Paramount has snagged the rights to Sacha Baron Cohen’s next comedy film. As we previously reported, Cohen along with former “Seinfeld” writers/producers and current “Curb Your Enthusiasm” executive producers Alec Berg, Jeff Schaffer and David Mandel were shopping the project to all the major studios around town. Paramount won the bid when, in something that seems like it was ripped right out of an episode of “Entourage,” they sent live goats wearing studio t-shirts to Cohen and his the agency offices of WME (his reps).
Why goats?
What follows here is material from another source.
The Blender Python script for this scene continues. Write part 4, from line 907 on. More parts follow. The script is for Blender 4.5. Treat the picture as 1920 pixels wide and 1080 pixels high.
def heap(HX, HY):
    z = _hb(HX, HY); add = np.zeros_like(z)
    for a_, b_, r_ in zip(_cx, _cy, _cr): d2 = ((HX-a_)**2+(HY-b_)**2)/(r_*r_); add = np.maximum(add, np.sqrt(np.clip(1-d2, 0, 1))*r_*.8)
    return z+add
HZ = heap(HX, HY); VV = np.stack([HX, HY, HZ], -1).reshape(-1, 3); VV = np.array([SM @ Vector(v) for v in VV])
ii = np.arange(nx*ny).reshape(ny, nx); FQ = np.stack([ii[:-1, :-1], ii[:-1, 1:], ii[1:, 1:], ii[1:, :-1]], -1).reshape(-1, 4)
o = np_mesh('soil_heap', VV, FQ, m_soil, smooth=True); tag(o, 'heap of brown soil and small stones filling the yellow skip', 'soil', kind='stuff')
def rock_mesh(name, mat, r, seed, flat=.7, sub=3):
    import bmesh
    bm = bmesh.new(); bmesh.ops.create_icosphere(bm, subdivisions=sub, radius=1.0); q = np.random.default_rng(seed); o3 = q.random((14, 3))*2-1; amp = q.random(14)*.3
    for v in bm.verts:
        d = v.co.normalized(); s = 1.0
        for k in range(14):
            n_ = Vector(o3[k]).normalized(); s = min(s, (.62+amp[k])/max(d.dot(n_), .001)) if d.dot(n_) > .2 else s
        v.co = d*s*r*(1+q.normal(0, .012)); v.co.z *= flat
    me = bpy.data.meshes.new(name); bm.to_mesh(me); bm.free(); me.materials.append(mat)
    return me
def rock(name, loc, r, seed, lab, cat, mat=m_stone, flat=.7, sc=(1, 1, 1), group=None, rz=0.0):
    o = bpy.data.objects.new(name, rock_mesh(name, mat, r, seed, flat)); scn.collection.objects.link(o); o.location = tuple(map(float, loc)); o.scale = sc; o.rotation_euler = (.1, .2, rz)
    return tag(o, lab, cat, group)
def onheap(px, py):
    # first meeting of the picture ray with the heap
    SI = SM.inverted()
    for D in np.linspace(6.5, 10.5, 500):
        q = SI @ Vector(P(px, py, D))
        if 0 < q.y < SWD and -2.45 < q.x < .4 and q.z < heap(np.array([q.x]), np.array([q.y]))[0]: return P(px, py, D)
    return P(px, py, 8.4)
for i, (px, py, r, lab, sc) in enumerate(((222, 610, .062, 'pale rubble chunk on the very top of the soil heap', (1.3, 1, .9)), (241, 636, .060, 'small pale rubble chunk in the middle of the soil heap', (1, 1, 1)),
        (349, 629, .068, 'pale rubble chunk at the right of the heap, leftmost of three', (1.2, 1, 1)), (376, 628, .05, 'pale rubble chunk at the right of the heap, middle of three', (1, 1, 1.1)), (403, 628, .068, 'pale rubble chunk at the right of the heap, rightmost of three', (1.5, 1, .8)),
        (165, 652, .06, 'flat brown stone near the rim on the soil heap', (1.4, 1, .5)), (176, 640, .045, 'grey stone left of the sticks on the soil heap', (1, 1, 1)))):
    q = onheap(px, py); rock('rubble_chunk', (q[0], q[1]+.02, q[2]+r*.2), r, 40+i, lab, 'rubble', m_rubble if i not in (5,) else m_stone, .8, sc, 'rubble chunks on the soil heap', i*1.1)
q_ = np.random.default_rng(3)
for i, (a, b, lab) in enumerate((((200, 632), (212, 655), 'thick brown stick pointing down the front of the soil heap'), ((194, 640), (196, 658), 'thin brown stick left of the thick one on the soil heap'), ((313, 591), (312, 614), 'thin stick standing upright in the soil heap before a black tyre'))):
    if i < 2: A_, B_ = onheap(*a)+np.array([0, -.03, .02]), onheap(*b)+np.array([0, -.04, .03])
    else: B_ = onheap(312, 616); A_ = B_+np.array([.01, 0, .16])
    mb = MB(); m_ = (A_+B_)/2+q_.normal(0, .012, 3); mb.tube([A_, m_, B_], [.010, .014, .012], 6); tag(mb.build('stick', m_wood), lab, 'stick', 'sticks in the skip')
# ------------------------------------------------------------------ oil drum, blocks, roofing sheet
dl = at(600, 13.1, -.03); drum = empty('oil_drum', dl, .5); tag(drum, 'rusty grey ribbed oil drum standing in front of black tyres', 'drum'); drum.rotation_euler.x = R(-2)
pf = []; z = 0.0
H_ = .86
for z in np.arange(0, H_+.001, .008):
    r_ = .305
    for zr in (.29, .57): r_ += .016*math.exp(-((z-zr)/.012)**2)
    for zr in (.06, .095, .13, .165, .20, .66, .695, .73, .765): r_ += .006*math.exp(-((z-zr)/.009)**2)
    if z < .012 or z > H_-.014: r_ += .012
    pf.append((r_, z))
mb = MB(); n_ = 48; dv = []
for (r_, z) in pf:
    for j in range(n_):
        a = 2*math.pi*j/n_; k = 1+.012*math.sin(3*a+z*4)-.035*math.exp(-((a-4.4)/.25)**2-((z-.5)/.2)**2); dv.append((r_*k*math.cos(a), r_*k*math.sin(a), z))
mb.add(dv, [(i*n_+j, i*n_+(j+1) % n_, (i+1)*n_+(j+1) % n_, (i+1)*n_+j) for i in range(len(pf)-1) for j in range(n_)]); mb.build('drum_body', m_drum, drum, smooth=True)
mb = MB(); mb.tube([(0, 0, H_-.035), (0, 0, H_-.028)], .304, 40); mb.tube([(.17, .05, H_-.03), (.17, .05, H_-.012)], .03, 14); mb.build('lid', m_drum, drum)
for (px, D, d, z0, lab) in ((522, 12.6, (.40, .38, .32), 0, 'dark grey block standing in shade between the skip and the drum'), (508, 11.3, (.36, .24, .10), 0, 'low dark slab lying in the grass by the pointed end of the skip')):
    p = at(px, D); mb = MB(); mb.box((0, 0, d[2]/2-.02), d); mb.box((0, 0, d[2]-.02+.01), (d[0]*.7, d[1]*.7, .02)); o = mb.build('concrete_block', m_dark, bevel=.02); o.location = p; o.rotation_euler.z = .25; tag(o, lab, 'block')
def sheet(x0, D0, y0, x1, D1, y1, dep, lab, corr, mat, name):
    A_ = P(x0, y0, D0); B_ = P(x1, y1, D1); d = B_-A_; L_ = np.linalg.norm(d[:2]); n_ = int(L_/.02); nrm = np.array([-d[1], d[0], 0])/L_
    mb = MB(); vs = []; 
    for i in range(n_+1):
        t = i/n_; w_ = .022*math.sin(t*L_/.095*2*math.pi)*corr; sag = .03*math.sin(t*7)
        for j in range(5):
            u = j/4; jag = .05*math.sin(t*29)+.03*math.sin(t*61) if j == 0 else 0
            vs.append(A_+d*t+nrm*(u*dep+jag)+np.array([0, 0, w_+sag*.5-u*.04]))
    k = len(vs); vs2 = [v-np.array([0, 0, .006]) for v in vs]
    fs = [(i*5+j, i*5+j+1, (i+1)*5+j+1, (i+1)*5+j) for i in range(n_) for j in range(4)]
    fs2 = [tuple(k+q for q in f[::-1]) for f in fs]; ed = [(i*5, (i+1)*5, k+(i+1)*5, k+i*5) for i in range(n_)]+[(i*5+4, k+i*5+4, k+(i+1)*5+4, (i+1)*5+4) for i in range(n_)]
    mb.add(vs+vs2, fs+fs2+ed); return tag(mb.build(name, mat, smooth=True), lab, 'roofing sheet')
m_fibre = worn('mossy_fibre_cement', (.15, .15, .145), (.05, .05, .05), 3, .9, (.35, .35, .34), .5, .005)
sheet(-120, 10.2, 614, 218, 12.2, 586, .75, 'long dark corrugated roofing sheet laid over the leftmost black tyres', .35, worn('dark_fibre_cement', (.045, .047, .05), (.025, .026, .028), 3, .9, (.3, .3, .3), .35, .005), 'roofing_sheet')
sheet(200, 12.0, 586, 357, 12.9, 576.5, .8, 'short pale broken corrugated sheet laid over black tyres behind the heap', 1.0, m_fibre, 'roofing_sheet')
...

Apparently, in the untitled film, Cohen “plays dual roles: both a goat herder and a deposed foreign dictator who gets lost in the United States.” While other plot details are being kept under wraps, word is that it will be like a cross between “Trading Places” and “Coming To America.” These will be brand new characters for Cohen and will be his next film after Martin Scorsese’s “Hugo Cabret.”
The film is budgeted at $65 million, but Paramount feels confident the film will be a hit and they better hope it is. Cohen is earning a staggering $20 million for the film against 20% first-dollar gross. Not chump change in the least.
All that said, Paramount is on board and the only way the film is not getting made is if Cohen doesn’t approve the script. But considering he went to the writers themselves for every pitch, fleshing out the characters and story personally in each meeting, its unlikely he’ll walk now. The project fits right the wheelhouse of his fish-out-water films and characters of “Borat” and “Bruno” and it will be interesting to see how that concept will be adapted to a purely scripted film.